| GIVEN DATA |
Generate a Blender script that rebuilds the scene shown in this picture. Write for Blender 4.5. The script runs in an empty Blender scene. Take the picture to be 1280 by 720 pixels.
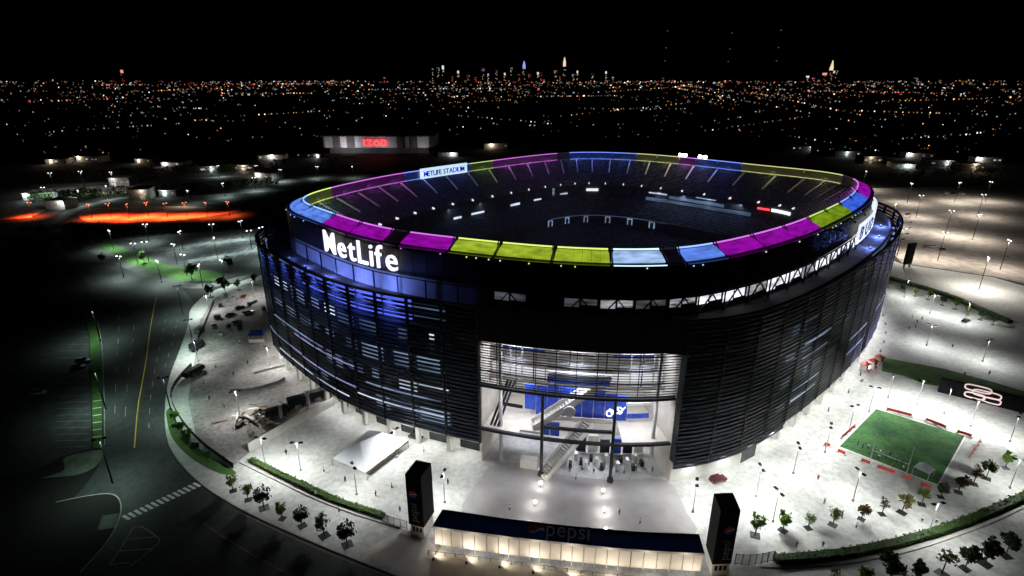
import bpy, bmesh, math, random
import numpy as np
from mathutils import Vector, Matrix

R = math.radians
random.seed(11)
scene = bpy.context.scene
col = scene.collection

# ------------------------------------------------------------------ camera, sky, moon, exposure
CAM_H = 100.0
FOC = 700 / 1280                       # focal length as a share of the picture width
PITCH = math.atan(263 / 700)
cam = bpy.data.cameras.new('camera')
cam.sensor_width = 36
cam.lens = 36 * FOC
cam.clip_start = 1
cam.clip_end = 90000
cam_o = bpy.data.objects.new('camera', cam)
cam_o.location = (0, 0, CAM_H)
cam_o.rotation_euler = (math.pi / 2 - PITCH, 0, 0)
col.objects.link(cam_o)
scene.camera = cam_o

world = bpy.data.worlds.new('World')
scene.world = world
world.use_nodes = True
wn = world.node_tree
sky = wn.nodes.new('ShaderNodeTexSky')
sky.sky_type = 'NISHITA'
sky.sun_disc = False
sky.sun_elevation = R(-9)
sky.sun_rotation = R(200)
wn.links.new(sky.outputs[0], wn.nodes['Background'].inputs[0])
wn.nodes['Background'].inputs[1].default_value = 0.05

moon = bpy.data.lights.new('moon', 'SUN')
moon.energy = 0.004
moon.angle = R(0.5)
moon.color = (0.8, 0.88, 1)
moon_o = bpy.data.objects.new('moon', moon)
moon_o.rotation_euler = (R(40), 0, R(30))
col.objects.link(moon_o)

scene.view_settings.view_transform = 'Standard'
scene.view_settings.look = 'None'
scene.view_settings.exposure = 0.0
scene.view_settings.gamma = 1.0
scene.render.engine = 'CYCLES'
scene.cycles.use_denoising = True
scene.cycles.max_bounces = 4
scene.cycles.diffuse_bounces = 2
scene.cycles.glossy_bounces = 2
scene.cycles.transmission_bounces = 2
scene.cycles.caustics_reflective = False
scene.cycles.caustics_refractive = False
scene.cycles.sample_clamp_indirect = 6

LAMP = 1.0                              # one dimmer for all area lighting


# ------------------------------------------------------------------ helpers
def G(u, v, z=0.0):
    """Place on the level z that a surveyor at the camera sights at photo pixel (u, v)."""
    x = (u - 640) / 700
    y = (360 - v) / 700
    d = (x, math.cos(PITCH) + y * math.sin(PITCH), -math.sin(PITCH) + y * math.cos(PITCH))
    t = (z - CAM_H) / d[2]
    return Vector((d[0] * t, d[1] * t, z))


MATS = {}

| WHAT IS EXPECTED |
Omit the pictures, then output the rest of the listing exactly.

| WRITTEN SOLUTION |
Generate a Blender script that rebuilds the scene shown in this picture. Write for Blender 4.5. The script runs in an empty Blender scene. Take the picture to be 1280 by 720 pixels.
import bpy, bmesh, math, random
import numpy as np
from mathutils import Vector, Matrix

R = math.radians
random.seed(11)
scene = bpy.context.scene
col = scene.collection

# ------------------------------------------------------------------ camera, sky, moon, exposure
CAM_H = 100.0
FOC = 700 / 1280                       # focal length as a share of the picture width
PITCH = math.atan(263 / 700)
cam = bpy.data.cameras.new('camera')
cam.sensor_width = 36
cam.lens = 36 * FOC
cam.clip_start = 1
cam.clip_end = 90000
cam_o = bpy.data.objects.new('camera', cam)
cam_o.location = (0, 0, CAM_H)
cam_o.rotation_euler = (math.pi / 2 - PITCH, 0, 0)
col.objects.link(cam_o)
scene.camera = cam_o

world = bpy.data.worlds.new('World')
scene.world = world
world.use_nodes = True
wn = world.node_tree
sky = wn.nodes.new('ShaderNodeTexSky')
sky.sky_type = 'NISHITA'
sky.sun_disc = False
sky.sun_elevation = R(-9)
sky.sun_rotation = R(200)
wn.links.new(sky.outputs[0], wn.nodes['Background'].inputs[0])
wn.nodes['Background'].inputs[1].default_value = 0.05

moon = bpy.data.lights.new('moon', 'SUN')
moon.energy = 0.004
moon.angle = R(0.5)
moon.color = (0.8, 0.88, 1)
moon_o = bpy.data.objects.new('moon', moon)
moon_o.rotation_euler = (R(40), 0, R(30))
col.objects.link(moon_o)

scene.view_settings.view_transform = 'Standard'
scene.view_settings.look = 'None'
scene.view_settings.exposure = 0.0
scene.view_settings.gamma = 1.0
scene.render.engine = 'CYCLES'
scene.cycles.use_denoising = True
scene.cycles.max_bounces = 4
scene.cycles.diffuse_bounces = 2
scene.cycles.glossy_bounces = 2
scene.cycles.transmission_bounces = 2
scene.cycles.caustics_reflective = False
scene.cycles.caustics_refractive = False
scene.cycles.sample_clamp_indirect = 6

LAMP = 1.0                              # one dimmer for all area lighting


# ------------------------------------------------------------------ helpers
def G(u, v, z=0.0):
    """Place on the level z that a surveyor at the camera sights at photo pixel (u, v)."""
    x = (u - 640) / 700
    y = (360 - v) / 700
    d = (x, math.cos(PITCH) + y * math.sin(PITCH), -math.sin(PITCH) + y * math.cos(PITCH))
    t = (z - CAM_H) / d[2]
    return Vector((d[0] * t, d[1] * t, z))


MATS = {}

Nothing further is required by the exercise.